Outro aspecto do ensinamento paulino em relação à escatologia é a universalidade da chamada à fé, que reúne Judeus e Gentios, isto é, os pagãos, como sinal e antecipação da realidade futura, pelo que podemos dizer que já estamos sentados no céu com Jesus Cristo, mas para mostrar nos séculos futuros a riqueza da graça (cf. Ef 2, 6s): o depois faz-se um antes para tornar evidente o estado de realização incipiente no qual vivemos. Isto torna toleráveis os sofrimentos do momento presente, que contudo não são comparáveis com a glória futura (cf. Rm 8, 18). Caminha-se na fé e não na visão, e mesmo sendo preferível ser exilado do corpo e habitar com o Senhor, o que conta definitivamente, habitando no corpo ou saindo dele, é sermos-Lhe agradáveis (cf. 2 Cor 5, 7-9).

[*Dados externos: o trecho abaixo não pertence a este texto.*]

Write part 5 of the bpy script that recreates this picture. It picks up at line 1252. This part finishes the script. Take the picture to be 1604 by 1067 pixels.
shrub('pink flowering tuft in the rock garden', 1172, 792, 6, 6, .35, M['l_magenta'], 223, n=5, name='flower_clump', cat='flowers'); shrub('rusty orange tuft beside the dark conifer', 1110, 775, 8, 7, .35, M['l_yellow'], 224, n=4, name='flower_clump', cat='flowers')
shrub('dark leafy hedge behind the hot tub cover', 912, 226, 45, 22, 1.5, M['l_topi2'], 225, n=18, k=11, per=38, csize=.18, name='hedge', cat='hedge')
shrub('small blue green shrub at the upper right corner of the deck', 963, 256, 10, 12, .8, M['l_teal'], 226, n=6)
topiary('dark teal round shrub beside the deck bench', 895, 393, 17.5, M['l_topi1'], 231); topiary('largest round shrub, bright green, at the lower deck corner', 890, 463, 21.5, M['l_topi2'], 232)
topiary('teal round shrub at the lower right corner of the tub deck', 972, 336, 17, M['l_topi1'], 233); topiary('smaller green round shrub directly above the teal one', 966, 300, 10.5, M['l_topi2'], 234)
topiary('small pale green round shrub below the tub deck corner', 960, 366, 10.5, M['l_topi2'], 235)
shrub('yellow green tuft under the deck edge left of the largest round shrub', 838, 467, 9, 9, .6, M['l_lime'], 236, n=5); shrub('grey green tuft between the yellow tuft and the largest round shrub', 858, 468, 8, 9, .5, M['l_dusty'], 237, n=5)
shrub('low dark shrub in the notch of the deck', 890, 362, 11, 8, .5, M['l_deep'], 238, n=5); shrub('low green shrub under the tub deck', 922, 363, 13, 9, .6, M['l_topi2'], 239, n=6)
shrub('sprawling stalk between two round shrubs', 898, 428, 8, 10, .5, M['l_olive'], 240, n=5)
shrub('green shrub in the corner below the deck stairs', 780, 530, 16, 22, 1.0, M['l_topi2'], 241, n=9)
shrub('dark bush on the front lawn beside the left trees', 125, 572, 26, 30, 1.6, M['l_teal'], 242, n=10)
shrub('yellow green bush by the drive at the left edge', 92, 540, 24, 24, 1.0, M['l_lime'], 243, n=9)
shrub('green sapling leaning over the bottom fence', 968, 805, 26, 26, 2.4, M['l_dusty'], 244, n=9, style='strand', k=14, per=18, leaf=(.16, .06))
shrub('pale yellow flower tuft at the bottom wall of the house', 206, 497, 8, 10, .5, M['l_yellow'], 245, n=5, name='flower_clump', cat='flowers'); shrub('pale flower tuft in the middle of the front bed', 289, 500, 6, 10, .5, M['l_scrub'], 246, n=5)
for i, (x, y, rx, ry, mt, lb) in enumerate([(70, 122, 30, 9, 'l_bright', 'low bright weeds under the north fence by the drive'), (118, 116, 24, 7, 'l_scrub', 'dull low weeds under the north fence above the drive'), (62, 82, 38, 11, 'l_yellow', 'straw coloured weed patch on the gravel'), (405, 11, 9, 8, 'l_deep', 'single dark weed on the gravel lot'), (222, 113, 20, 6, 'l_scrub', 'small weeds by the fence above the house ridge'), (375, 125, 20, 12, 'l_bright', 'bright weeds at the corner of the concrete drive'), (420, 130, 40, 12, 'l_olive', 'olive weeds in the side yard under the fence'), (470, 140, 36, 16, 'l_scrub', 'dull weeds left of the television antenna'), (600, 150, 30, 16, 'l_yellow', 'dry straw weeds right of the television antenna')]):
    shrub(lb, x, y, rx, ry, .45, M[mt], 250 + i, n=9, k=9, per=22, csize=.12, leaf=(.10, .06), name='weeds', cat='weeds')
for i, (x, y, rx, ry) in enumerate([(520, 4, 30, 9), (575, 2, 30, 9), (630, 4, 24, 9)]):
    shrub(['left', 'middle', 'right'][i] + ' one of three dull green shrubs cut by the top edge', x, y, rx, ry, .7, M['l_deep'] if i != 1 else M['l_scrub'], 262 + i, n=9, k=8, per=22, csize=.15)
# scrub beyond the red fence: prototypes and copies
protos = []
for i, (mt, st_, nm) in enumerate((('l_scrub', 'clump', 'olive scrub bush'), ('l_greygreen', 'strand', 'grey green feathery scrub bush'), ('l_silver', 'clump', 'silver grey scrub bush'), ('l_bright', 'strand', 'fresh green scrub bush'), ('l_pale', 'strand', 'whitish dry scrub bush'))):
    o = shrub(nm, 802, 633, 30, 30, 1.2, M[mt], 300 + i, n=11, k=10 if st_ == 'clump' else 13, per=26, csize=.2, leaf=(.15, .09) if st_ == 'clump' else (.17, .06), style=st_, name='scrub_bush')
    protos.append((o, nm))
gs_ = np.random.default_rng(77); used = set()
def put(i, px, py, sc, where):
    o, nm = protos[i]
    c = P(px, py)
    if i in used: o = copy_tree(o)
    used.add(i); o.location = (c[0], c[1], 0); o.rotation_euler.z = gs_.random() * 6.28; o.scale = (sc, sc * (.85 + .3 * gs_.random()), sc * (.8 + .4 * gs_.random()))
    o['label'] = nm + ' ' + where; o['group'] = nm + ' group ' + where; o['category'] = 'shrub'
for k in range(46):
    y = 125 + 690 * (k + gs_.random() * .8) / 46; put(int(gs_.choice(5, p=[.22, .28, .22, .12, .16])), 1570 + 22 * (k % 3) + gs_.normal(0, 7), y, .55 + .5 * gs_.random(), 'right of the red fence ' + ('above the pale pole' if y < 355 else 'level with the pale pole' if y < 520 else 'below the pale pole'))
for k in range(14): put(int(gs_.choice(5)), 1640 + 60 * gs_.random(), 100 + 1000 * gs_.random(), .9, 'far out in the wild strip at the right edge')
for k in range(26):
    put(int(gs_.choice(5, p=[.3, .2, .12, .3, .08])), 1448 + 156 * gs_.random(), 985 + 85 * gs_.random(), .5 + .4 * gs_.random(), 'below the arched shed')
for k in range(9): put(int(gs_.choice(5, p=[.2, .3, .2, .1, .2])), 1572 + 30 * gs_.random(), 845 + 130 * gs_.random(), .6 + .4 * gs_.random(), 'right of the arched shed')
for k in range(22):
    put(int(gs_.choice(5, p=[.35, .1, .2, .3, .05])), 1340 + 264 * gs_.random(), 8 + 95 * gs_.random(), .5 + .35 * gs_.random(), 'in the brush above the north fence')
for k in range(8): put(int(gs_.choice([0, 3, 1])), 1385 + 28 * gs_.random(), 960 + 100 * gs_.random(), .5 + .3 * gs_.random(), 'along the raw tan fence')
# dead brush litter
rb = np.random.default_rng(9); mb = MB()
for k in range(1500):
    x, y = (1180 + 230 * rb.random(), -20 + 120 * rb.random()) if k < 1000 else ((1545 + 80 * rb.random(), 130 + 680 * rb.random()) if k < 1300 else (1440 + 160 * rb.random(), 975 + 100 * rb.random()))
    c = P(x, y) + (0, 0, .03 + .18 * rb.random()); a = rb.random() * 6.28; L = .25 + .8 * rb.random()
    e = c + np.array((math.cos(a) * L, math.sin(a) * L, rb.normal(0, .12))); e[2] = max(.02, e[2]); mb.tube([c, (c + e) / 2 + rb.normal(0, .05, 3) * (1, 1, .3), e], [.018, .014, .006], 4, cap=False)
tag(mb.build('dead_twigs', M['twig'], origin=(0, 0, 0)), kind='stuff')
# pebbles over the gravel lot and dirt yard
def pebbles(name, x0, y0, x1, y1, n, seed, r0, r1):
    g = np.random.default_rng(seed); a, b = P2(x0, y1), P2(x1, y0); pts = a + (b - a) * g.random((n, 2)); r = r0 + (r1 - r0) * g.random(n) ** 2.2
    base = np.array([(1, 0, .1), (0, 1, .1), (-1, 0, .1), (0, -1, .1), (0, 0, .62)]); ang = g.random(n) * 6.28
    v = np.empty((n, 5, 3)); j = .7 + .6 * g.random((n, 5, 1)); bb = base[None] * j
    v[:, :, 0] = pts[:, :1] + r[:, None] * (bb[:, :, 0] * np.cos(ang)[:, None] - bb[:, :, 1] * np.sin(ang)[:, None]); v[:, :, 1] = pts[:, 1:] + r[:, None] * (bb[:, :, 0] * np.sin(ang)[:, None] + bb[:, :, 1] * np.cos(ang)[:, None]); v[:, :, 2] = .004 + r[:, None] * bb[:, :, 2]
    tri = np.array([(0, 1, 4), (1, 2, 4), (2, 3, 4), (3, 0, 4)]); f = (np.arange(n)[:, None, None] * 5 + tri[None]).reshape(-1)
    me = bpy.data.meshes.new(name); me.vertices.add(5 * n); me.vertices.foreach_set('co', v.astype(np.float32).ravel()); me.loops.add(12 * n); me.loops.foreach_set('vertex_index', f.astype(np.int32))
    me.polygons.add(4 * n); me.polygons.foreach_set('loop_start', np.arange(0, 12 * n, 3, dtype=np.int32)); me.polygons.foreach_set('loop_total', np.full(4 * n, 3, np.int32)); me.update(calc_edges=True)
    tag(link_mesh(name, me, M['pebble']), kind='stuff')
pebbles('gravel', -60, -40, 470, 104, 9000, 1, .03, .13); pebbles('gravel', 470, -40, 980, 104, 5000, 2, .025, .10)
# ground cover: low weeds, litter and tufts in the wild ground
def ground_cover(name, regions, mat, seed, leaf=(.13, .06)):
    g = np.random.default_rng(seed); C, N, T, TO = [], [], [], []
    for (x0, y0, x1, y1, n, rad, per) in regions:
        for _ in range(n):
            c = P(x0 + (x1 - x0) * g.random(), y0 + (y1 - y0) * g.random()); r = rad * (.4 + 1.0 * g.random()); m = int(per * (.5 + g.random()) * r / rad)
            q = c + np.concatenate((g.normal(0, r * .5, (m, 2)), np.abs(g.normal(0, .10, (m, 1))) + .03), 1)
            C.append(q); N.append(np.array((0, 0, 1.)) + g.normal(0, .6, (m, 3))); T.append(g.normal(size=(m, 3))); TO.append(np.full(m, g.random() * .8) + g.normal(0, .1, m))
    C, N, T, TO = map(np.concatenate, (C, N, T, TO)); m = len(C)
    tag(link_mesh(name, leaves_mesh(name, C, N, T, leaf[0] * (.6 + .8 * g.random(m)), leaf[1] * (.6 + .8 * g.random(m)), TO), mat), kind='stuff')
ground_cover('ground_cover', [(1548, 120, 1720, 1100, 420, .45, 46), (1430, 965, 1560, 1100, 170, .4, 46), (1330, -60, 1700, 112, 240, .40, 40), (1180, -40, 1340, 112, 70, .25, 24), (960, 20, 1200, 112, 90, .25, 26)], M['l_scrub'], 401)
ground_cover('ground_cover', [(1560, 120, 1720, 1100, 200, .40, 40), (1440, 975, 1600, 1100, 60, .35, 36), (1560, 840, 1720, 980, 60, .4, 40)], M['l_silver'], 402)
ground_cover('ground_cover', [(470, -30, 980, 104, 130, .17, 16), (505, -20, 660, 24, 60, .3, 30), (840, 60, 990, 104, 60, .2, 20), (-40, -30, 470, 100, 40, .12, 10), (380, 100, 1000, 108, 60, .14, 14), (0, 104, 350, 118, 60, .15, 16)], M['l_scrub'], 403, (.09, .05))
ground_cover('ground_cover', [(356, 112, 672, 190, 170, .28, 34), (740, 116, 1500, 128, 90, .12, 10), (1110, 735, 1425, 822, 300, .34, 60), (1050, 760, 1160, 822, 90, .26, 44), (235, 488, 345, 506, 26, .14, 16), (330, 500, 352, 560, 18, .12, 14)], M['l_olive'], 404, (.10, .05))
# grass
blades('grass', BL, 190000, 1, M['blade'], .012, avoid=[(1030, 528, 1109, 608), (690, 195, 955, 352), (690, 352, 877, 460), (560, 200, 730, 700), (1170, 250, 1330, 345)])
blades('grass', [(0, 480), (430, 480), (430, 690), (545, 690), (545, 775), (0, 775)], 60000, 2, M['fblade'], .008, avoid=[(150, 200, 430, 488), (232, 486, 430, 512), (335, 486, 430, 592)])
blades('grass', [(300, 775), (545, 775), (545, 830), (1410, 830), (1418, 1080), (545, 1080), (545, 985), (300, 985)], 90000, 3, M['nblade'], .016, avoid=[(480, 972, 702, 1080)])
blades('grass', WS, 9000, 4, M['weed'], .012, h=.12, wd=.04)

Por fim, um último aspecto que talvez pareça difícil para nós. São Paulo na conclusão da sua primeira Carta aos Coríntios repete e coloca nos lábios também dos Coríntios uma oração que surgiu nas primeiras comunidades cristãs da área da Palestina: Maraná, thá!, que literalmente significa "Vinde, Senhor Jesus!" (16, 22). Era a oração da primeira cristandade, e também o último livro do Novo Testamento, o Apocalipse, termina com esta oração: "Vinde, Senhor!". Podemos, também nós, rezar assim? Parece-me que para nós hoje, na nossa vida, no nosso mundo, é difícil rezar sinceramente para que este mundo pereça, para que venha a nova Jerusalém, para que cheguem o juízo derradeiro e o juiz, Cristo. Penso que se nós não ousarmos rezar assim sinceramente por muitos motivos, contudo de modo justo e correcto podemos também nós dizer, com a primeira cristandade: "Vinde, Senhor Jesus!". Certamente não queremos que venha agora o fim do mundo. Mas, por outro lado, também queremos que termine este mundo injusto. Queremos também nós que o mundo seja fundamentalmente mudado, que comece a civilização do amor, que venha um mundo de justiça, de paz, sem violência, sem fome. Queremos tudo isto: e como poderia acontecer sem a presença de Cristo? Sem a presença de Cristo nunca chegará um mundo realmente justo e renovado. E também se de outra forma, totalmente e em profundidade, podemos e devemos dizer também nós, com grande urgência e nas circunstâncias do nosso tempo: Vinde, Senhor Jesus! Vinde ao vosso modo, da maneira que conheceis. Vinde onde há injustiça e violência. Vinde nos campos dos prófugos, no Darfur, no Kivu-Norte, em tantas partes do mundo. Vinde onde domina a droga. Vinde também entre aqueles ricos que vos esqueceram, que vivem só para si mesmos. Vinde onde sois desconhecido. Vinde à vossa maneira e renovai o mundo de hoje. Vinde também aos nossos corações, vinde e renovai o nosso viver, vinde ao nosso coração para que nós próprios possamos tornar-nos luz de Deus, vossa presença. Neste sentido rezemos com São Paulo: Maraná thá! "Vinde, Senhor Jesus!", e oremos para que Cristo esteja realmente presente hoje no nosso mundo e o renove.